I accept the early termination thing. It is after all why you're receiving a higher rate than a permanent employee.
I think that generally you'd be able to see it coming in terms of renewal / lapsing / early termination wouldn't you? I know that in my 10 years as an employee it's always been fairly obvious to me which contractors were going and staying and I assume it was to them too.
But yes it could come out of the blue.
1st to 2nd is often hard and IS affected by the time of year.
When are the peaks and troughs during the year?
As well as your skillset location is another important consideration. How far are you willing to travel? For me it's 1.5hrs each way per day. Some are happy to work away but I did enough of that in various perm roles to be over it!
I would be happy with up to 1.5 hours each way. That puts me in range of Manchester, Liverpool, Chester, Wrexham etc.
For Oracle Database the highest paying contracts appear to be in the big banks and financial institutions in Canary Wharf and the "City".

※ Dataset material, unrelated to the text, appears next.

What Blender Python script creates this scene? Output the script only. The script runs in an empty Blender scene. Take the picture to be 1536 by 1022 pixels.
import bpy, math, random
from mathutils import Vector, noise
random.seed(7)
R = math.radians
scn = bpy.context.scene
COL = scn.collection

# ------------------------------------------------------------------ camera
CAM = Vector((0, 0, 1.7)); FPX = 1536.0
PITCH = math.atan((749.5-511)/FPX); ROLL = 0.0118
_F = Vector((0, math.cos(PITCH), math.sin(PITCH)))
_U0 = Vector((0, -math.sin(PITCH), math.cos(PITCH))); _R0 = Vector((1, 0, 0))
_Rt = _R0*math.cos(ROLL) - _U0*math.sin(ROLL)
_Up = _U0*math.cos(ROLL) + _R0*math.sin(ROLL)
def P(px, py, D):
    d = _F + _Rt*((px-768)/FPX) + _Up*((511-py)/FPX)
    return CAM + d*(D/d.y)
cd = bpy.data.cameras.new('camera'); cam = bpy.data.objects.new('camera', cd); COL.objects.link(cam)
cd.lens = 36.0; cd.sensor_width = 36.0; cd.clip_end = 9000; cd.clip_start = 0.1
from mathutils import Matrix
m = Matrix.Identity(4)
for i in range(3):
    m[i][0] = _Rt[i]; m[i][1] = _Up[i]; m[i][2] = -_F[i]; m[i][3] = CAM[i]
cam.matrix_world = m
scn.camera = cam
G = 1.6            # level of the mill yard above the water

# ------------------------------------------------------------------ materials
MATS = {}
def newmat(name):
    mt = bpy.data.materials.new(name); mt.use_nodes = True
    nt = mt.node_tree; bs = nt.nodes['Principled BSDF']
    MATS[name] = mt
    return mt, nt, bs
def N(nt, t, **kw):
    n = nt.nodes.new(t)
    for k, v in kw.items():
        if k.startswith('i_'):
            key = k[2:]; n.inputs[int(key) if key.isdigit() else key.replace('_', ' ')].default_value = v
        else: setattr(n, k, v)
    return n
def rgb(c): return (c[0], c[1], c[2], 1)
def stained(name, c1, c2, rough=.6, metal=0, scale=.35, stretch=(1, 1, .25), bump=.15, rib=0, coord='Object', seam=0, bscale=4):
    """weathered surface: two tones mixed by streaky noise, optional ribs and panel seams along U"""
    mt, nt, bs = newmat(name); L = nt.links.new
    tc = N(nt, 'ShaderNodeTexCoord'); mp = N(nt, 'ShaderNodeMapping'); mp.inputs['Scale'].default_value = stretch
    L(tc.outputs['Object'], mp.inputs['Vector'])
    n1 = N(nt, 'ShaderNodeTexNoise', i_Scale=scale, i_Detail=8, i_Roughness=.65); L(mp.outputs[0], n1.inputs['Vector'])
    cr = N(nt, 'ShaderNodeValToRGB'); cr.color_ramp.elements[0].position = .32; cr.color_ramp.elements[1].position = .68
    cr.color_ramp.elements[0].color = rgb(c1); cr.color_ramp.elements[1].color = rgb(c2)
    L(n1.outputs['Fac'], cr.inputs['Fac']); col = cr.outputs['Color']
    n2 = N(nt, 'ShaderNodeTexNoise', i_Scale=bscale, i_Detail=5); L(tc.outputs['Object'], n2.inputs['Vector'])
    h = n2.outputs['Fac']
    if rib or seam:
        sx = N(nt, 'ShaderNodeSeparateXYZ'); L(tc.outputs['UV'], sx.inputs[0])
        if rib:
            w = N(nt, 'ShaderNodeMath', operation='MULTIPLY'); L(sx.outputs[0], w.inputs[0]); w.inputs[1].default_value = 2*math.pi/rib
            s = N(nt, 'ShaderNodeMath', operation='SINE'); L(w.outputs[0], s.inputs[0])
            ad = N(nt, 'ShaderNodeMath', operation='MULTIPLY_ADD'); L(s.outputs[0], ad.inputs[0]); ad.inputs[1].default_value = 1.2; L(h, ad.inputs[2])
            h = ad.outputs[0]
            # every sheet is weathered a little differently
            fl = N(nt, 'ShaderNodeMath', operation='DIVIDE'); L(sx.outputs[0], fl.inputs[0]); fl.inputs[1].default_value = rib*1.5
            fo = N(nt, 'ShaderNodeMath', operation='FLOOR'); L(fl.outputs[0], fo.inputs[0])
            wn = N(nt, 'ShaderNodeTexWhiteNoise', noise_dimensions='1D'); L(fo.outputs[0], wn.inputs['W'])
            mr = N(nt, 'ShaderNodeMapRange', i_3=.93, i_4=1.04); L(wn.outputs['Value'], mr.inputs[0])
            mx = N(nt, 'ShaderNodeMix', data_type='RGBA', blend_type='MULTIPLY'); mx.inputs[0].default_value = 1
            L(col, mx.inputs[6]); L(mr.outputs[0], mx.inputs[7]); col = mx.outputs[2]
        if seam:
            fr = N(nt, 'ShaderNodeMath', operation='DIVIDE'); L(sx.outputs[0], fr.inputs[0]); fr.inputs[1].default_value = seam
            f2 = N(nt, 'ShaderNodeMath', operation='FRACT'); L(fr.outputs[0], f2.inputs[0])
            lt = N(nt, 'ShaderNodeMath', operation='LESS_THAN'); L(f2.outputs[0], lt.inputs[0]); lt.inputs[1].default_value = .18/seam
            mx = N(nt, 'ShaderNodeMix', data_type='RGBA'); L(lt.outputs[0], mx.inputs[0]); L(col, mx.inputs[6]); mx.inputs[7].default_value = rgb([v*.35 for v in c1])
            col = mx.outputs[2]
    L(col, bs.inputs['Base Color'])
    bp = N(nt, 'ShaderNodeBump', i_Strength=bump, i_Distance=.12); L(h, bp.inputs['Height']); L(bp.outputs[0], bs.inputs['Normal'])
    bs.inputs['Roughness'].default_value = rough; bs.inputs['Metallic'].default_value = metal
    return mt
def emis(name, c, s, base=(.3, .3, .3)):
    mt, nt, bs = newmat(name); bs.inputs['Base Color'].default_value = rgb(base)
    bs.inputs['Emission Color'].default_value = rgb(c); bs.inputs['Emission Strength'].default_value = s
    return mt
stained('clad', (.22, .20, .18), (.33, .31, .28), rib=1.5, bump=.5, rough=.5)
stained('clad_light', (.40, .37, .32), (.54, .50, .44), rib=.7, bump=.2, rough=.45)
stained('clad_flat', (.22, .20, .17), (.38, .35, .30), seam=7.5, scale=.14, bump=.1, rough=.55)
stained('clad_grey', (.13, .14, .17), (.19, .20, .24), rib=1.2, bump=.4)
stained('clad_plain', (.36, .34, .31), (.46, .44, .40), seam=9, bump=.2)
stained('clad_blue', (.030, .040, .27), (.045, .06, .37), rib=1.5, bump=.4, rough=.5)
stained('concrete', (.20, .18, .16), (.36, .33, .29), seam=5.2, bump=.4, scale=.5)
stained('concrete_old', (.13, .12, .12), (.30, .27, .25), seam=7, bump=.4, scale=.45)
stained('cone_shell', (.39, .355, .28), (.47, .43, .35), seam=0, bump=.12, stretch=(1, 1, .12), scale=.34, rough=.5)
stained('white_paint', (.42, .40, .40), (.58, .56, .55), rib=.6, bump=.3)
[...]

Locally I'm seeing £300-400 whereas they are paying £500-600 and upwards. However attempting to do the maths is looks like the extra would be burnt entirely on accommodation and Monday / Friday travel even as tax deductible expenses. Don't have children but don't think it would suite me anyway to be honest.
Worth noting that the IR35 landscape is changing.
From my research it seems like the big risk is with companies and agencies being responsible and liable for determining IR35 status some will just blanket everyone inside for safety.
You'd have to hope that this will lock them out of the best talent and they'll eventually come round. It will probably take a while for the industry to come up with a decent solution for managing the new IR35 changes but I suspect agencies and companies will soon find clever wording and tests to show that they're not inside IR35.
If it's true that 50% of vacancies end up within IR35 how will they fill them? Who wants to work on a contract basis with the pay of a permenant role? How can they hope to attract talent?
It's definitely uncertain but I can't imagine an IT industry that doesn't run projects by loading up with contractors for the build and then winding down to leave the BAU to in house.
Obviously my viewpoint is coming from a permenant employee so I could be wrong but I've worked with contractors for 10 years. I'm interested to hear what you all feel the industry would look like and what you personally would do if a large portion or majority of roles were trapped by IR35. I just don't think its feasible and the agencies, the contract wording etc will just evolve to stay ahead of it.